The Peugeot Onyx Was a Copper-Bodied Supercar that Aged Like the Statue of Liberty

Going green in more ways than one.

peugeot copper hero
Peugeot | AP Images

Corrosion is typically seen as a bug, not a feature of automobiles made out of metal. It's never been fashionable to have rusted out fenders, so in 2012 Peugeot went about trying to make corrosion less disappointing and more interesting. It got its designers together, added an electric motor to the V8 diesel engine from their successful 908 Le Mans racer and set to work. The concept would eventually take shape as the Onyx, a fully functional, copper-bodied hybrid supercar.

The Onyx wasn't developed solely to make corrosion more fashionable, having been created in a similar vein to the BMW i8—building a more eco-friendly performance car for future generations. Because of this concern, the vehicle was as green (no pun intended) as possible inside and out. The copper exterior panels are the most striking part, so we'll begin there.

The Onyx's copper body panels were hand-formed by a master artisan from a single, thin sheet of very pure copper. It's in sharp contrast to the rest of the car's matte black body, which is carbon fiber underneath the paint. The image above on the left—where the copper is at a mirror finish—was taken in September of 2012. The image on the right was taken fifteen months later, in January of 2014. As you can see, the weather has certainly had its way with the car's copper body. It's not quite as green as the Statue of Liberty, but I'm sure it's getting closer to that point these days. If it's still around.

The vehicle's interior is just as interesting as its exterior, with eco-friendly materials used throughout. The seat's upholstery—if you can call the indentations in the Onyx's floor seats—is made out of recycled felt. The wood-like material making up the rigid structures in the interior is actually compressed newspapers, likely mixed with a small amount of resin to bind it together and seal it from liquids.
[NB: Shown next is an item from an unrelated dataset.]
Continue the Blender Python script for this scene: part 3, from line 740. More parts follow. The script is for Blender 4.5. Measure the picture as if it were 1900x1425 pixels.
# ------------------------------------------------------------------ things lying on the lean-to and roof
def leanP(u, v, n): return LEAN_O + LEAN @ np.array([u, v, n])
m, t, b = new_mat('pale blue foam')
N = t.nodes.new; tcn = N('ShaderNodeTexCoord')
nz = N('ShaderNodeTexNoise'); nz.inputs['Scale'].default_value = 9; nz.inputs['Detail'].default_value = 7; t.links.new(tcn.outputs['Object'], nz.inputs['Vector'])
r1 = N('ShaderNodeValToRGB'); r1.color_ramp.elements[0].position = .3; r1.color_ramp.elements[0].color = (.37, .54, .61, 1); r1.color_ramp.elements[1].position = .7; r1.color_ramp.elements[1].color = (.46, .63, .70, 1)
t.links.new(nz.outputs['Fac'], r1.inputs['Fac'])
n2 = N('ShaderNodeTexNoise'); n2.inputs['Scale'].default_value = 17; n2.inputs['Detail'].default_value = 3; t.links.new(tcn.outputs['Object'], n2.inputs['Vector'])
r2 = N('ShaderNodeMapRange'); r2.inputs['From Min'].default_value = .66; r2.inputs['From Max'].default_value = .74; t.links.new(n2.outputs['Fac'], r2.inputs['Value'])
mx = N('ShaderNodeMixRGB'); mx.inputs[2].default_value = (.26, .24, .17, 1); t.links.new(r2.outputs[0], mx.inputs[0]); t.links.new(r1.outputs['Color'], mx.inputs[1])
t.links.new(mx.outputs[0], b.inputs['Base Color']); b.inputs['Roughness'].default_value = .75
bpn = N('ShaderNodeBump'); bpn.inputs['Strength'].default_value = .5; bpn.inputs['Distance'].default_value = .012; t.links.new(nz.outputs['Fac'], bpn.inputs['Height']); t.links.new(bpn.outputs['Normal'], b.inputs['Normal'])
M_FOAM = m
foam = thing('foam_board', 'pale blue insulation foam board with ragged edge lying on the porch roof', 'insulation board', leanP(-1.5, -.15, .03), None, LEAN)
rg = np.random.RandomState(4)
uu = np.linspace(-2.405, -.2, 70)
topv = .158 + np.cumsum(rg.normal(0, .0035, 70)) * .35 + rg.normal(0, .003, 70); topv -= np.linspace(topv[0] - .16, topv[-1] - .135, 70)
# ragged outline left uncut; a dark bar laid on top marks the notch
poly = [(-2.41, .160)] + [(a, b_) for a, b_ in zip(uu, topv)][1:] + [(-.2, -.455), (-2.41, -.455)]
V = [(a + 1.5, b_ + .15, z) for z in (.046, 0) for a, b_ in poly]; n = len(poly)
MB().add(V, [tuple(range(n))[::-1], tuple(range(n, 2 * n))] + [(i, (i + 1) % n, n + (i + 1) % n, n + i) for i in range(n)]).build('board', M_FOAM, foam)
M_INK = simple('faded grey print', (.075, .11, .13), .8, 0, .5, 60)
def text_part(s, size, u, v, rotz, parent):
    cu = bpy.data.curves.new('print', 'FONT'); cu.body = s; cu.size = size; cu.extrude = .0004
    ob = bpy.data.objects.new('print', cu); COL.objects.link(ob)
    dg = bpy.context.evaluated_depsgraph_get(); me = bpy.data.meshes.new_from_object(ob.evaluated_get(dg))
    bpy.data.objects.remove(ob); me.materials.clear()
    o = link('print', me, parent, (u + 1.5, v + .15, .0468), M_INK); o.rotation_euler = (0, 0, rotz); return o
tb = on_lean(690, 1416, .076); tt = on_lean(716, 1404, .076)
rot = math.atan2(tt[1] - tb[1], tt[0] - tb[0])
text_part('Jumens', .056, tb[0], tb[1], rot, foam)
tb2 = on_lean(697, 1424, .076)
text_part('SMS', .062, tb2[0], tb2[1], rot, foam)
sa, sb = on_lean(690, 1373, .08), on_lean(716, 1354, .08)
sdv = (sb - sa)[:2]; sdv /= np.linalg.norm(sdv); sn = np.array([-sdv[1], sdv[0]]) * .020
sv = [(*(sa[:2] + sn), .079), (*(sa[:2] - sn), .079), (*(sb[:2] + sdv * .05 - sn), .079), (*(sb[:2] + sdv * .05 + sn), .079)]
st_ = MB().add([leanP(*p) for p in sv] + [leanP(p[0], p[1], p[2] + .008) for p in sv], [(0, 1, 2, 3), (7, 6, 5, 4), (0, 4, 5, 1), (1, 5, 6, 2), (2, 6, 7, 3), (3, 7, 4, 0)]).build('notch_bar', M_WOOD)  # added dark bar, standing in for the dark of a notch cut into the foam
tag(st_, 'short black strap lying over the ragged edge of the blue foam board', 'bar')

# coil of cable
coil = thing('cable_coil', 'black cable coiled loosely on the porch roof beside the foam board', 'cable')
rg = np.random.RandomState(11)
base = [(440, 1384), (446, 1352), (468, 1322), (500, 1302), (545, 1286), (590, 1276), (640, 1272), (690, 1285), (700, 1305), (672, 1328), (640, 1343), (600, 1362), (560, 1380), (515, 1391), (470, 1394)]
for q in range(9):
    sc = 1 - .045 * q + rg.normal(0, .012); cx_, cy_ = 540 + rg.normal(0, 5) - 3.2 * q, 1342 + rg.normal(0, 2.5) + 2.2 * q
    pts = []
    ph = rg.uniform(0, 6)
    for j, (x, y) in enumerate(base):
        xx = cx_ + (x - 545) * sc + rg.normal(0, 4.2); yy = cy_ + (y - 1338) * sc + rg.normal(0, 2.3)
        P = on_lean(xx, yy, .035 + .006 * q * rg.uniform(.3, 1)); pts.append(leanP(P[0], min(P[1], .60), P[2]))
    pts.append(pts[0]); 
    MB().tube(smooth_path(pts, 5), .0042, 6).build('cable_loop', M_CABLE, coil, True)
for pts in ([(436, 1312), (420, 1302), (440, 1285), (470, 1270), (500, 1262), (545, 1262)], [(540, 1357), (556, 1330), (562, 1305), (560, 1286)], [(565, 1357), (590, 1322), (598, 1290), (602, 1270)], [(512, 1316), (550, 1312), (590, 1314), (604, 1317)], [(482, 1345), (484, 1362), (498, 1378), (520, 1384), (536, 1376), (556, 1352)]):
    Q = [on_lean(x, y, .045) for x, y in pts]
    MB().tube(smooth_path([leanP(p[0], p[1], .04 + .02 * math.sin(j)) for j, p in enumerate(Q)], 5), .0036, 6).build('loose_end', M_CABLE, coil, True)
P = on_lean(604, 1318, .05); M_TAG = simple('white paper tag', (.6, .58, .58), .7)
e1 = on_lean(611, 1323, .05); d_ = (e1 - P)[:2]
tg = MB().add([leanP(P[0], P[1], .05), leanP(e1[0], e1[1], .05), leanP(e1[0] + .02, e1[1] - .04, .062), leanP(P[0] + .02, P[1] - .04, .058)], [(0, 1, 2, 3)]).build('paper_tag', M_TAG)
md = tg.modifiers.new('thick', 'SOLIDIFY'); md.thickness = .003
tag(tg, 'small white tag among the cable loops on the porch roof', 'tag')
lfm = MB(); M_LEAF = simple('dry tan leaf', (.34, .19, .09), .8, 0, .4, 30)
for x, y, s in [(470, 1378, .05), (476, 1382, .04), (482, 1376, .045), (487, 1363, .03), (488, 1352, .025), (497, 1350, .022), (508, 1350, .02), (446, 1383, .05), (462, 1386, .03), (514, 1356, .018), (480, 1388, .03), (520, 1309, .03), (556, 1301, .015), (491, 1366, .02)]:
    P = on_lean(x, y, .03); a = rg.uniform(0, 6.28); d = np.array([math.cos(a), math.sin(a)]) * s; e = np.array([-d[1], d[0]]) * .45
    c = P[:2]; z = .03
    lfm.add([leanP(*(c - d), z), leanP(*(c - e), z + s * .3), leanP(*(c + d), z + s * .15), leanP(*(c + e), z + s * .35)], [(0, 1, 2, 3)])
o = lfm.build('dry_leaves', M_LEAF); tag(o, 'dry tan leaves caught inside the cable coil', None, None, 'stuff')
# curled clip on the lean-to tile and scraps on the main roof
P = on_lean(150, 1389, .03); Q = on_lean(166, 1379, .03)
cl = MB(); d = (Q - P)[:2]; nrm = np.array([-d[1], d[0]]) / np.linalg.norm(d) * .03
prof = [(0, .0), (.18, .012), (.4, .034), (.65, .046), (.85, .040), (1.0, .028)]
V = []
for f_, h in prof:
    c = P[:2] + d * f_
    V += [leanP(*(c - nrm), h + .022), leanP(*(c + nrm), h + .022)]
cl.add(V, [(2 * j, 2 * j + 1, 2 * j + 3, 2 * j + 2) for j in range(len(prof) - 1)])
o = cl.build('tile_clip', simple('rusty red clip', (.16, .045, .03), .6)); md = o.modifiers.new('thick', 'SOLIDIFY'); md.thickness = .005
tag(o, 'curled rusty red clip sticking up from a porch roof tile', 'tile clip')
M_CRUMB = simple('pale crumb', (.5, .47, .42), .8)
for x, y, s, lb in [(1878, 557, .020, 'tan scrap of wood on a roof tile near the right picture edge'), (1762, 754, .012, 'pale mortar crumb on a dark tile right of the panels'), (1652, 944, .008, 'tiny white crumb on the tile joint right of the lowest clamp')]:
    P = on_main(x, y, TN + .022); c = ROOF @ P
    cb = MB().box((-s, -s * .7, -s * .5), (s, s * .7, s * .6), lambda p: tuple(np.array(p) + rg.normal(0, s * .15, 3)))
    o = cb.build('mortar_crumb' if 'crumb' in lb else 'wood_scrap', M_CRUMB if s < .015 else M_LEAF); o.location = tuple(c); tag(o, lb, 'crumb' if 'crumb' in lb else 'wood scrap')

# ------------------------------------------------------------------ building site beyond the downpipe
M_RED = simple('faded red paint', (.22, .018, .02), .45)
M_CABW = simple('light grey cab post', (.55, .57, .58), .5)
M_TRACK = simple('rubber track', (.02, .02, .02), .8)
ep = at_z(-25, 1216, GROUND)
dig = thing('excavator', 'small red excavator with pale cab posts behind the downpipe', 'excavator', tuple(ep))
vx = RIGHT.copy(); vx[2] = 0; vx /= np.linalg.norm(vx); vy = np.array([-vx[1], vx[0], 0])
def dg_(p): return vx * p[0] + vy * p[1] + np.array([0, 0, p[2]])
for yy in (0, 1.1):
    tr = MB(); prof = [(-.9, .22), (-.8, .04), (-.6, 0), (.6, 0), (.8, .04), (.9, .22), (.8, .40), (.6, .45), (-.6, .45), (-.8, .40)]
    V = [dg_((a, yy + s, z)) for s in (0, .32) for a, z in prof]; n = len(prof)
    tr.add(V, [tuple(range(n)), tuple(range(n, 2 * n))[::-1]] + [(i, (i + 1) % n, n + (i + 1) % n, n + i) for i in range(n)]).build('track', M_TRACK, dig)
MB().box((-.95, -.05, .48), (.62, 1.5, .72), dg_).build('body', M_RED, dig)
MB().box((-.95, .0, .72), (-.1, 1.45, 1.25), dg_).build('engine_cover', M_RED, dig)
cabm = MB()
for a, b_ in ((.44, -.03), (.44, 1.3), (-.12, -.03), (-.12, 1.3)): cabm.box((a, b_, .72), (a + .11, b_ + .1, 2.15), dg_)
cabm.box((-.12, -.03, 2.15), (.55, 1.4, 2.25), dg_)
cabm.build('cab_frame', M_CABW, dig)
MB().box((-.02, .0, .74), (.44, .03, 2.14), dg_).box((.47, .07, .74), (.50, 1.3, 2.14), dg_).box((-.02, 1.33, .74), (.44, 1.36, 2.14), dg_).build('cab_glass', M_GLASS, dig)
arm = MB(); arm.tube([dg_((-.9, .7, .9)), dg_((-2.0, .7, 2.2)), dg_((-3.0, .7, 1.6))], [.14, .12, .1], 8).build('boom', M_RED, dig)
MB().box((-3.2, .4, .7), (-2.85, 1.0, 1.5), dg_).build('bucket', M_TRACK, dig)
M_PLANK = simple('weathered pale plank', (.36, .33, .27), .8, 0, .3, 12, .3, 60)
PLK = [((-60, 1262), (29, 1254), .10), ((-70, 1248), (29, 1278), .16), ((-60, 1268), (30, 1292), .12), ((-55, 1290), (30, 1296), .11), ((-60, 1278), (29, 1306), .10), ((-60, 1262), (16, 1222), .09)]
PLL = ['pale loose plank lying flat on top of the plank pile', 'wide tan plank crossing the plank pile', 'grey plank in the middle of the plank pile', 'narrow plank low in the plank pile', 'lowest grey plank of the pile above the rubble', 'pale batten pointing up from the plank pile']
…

Anything of a structural nature is carbon fiber.

Since the Onyx is a working concept, it has all of the components necessary to make a car, uhm... go. The engine, as mentioned before, is taken from Peugeot's successful 908 Le Mans race car, as is the transmission. In addition to the 600 horsepower, 3.7-liter turbodiesel V8, the Onyx also has an 80 horsepower electric motor. Juice for the motor is gathered during braking and stored in a lithium-ion battery. All of this Power is sent through a 6-speed sequential gearbox to the rear wheels, where the rubber meets the road through two 345mm-wide rear tires.

The Onyx is light as well, despite its heavy copper bodywork. The rest of the car is made almost entirely from carbon fiber, including the double-wishbone suspension. This gives it a curb weight of just 2,425 pounds and a power-to-weight ratio on par with the Bugatti Veyron.

The Onyx may have been a concept, but it was also a functional race car. Peugeot says it could hit sixty in 2.9 seconds and reach an impressive top speed of 223 mph. The aerodynamics were impressive as well, with an active rear wing and a flat floor to generate ground-effect suction. Stopping the car was massive carbon ceramic brakes at every corner. According to Top Gear magazine—who also drove the Onyx—it was tested around the Nogaro circuit, in southwestern France. 

It's unclear where the car is located today, but there are several videos of it online, including one taken at Circuit Paul Ricard. And while you may not be able to purchase the Onyx concept, you can buy a pepper mill also made by Peugeot, also called 'Onyx' if it's any consolation. Peugeot has been making pepper mills since 1874, so it's likely even better sorted out than their cars. It's electric, has one five star review, and probably makes a lovely gift for French car nerds.